メモ魔

街の灯のメモ魔のレビュー・感想・評価

街の灯(1931年製作の映画)
3.3
80年前の映画。
この頃はまだモノクロ映像の時代か。
カメラの受光量ダイナミックレンジが小さいからか朝や昼、夜の違いが映像からは読み取れない。
それか撮影時に使用する光源の出力調整ができないためか、、?
だからだろうな。シーンが切り替わるたびに時間帯を指定する説明文が入るのは。

恐らくだがこの時代は映像にした時に削がれてしまう情報量をいかに音声で補うかってところが重要視されていたに違いない。
そんな時代の中で、登場人物の声を奪って魅せるこの映画はその存在自体が奇抜でユーモア溢れるものだったに違いない。
[あえて削る]
この手法は面白いと思った。

音声をカットしてる分BGMでどう魅せるかって所が気を遣われてるなって思った。
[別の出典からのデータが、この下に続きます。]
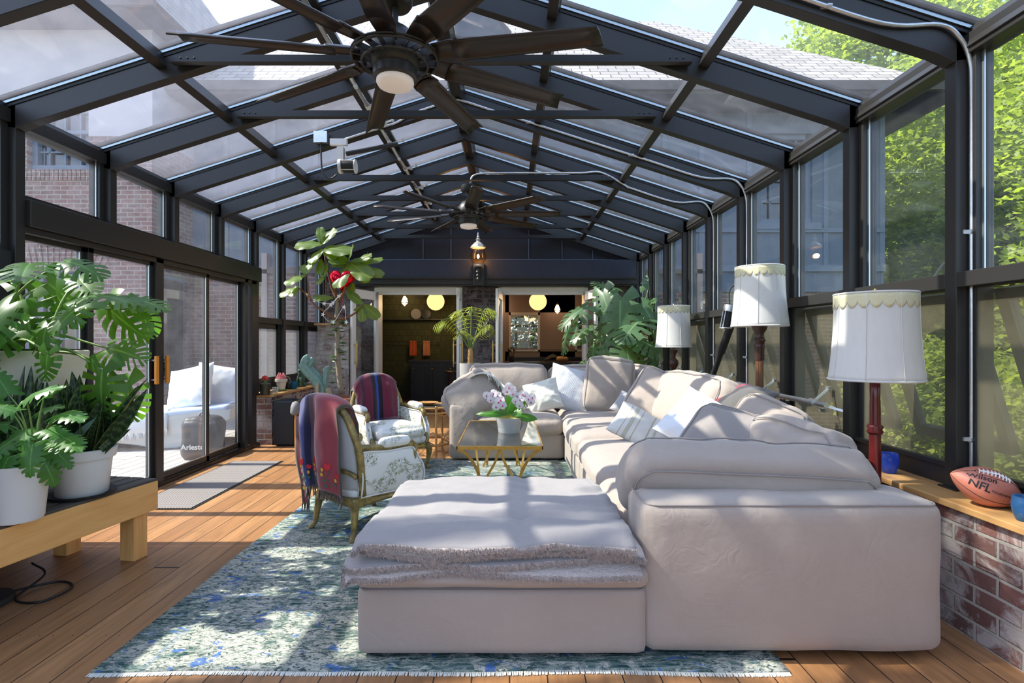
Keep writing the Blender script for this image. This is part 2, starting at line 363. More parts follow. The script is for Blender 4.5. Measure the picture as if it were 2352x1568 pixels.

例えば朝、昼、夜で同じBGMを使ったり、登場人物の感情に合わせてBGMを変化させたりするなど。声がない分観てる人はBGMから情報を得ようと必死になる。普段映画を見ていてBGMにここまで耳を傾けることもそうないだろう。映画を観る上でのBGMの大切さを学ぶって点でもこの映画はいい教材になる。
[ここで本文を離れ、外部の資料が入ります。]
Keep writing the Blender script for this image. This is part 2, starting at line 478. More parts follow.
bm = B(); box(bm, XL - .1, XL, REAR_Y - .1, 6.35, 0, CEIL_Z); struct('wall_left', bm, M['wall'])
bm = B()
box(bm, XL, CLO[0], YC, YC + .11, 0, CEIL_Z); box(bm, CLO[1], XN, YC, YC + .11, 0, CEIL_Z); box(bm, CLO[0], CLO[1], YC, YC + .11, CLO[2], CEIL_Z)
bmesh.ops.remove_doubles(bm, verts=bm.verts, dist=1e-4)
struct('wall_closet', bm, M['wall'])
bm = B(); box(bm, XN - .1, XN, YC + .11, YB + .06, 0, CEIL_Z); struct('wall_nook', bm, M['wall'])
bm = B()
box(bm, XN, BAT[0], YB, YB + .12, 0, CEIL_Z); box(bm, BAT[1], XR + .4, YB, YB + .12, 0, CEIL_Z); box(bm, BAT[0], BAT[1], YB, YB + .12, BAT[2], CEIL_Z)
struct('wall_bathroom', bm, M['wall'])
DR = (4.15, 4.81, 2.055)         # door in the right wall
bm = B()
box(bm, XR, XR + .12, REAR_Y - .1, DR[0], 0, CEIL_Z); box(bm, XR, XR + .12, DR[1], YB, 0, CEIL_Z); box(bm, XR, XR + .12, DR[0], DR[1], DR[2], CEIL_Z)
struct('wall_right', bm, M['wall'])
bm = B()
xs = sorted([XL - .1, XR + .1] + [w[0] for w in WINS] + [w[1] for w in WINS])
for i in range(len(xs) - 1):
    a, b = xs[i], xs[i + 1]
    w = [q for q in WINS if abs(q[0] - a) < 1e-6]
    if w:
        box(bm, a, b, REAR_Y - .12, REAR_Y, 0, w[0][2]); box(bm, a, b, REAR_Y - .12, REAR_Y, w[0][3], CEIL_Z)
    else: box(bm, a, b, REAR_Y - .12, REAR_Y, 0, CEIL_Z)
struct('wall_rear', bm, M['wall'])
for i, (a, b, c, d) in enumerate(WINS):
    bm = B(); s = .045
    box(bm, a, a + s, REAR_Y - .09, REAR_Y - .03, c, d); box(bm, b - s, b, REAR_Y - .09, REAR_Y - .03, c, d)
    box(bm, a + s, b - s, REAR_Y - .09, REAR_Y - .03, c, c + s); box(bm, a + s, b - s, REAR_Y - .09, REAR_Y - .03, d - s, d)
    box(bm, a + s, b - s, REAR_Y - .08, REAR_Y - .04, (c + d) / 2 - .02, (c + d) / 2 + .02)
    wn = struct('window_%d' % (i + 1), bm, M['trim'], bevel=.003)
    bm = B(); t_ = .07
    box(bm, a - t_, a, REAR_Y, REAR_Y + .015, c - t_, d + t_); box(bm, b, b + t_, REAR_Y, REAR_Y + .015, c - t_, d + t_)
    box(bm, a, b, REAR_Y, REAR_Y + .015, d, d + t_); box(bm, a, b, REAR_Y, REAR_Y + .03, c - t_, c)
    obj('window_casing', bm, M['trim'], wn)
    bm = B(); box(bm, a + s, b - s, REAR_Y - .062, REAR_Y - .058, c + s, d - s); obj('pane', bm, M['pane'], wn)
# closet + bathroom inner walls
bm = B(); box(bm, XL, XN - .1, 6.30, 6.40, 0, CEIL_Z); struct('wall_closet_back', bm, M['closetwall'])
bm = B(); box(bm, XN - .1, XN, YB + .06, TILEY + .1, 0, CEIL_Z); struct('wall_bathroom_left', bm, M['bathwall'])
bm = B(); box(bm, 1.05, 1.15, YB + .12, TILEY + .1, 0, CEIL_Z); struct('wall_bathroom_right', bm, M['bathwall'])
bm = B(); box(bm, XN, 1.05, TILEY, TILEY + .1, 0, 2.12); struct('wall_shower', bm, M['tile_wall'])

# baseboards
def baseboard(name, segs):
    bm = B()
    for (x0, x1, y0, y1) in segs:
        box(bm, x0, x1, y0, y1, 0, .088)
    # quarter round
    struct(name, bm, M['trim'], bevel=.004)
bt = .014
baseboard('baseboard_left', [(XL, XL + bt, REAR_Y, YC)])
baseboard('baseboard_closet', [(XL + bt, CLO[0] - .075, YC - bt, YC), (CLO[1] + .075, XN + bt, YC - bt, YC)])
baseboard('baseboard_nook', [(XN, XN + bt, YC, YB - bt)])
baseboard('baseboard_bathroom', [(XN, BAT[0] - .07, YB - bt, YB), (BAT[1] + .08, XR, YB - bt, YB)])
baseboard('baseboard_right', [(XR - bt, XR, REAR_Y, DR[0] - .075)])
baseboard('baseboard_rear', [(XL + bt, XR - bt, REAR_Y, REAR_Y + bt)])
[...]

さて映像技法や時代背景はここら辺にして、見どころについて。
よくこの映画を宣伝する謳い文句として
[コメディと愛に溢れた映画]
と評されるが、確かに直感的にはそうだなって思った。コメディの部分はイロモネアの[サイレント]を2時間観てるようなイメージ笑
勝手にこっちの頭がセリフを想像しちゃって笑えてくる。
1番笑ったシーンは2つかな。

1つ目は主人公が酔っ払いと一緒に車に乗るシーン。
[運転に気をつけて!]
[私が運転してるのか?]
のところ笑
運転してる人間が私が運転してるのか?はもう見てられないわ笑怖すぎる笑

2つ目はボクシングで鐘が鳴るシーン。
1930年代のボクシングは長いロープを引く形式の鐘を採用してたんやね。
その鐘がチャップリンの首に絡まっちゃってチャップリンがダウンする度に休憩になって、チャップリンが休憩場所に移動する度に鐘が引っ張られて試合が始まるっていう、、笑笑
普通にここは面白かった。笑いは時代も国も言葉さえ選ばない。

あと面白いなって思ったのはたまに人の動きが早送りになったりすることか。
この時代のビデオって手でフィルムを回す形式だったんかな?
だからビデオ回す人の裁量でフィルムが早くなったり遅くなったりするんよね。その味が映画に出てた気がする。
ってか人間80年でここまで進化するんだな。恐ろしいわ。

総評
モノクロから始まりカラーへ、そして今や映像と音声の三次元拡張まで映画の表現技術は上り詰めた。この映画はその映画の軌跡の源泉を見ることができる。
近年の最新技術搭載映画を観るのも楽しいが、こうやって映像技術がまだ表現技術に追いついていない頃の[いかに今の映像技術で表現の幅を広げようか]という工夫を見るのも面白いと思った。

涙を流すような感動こそ無いものの、昔の人は今絵が動いているのを大画面で見るだけで感動したに違いない。
絵が3次元に拡張されその世界に入り込めるようになったVRで感動する我々現代人と何ら変わらないのだ。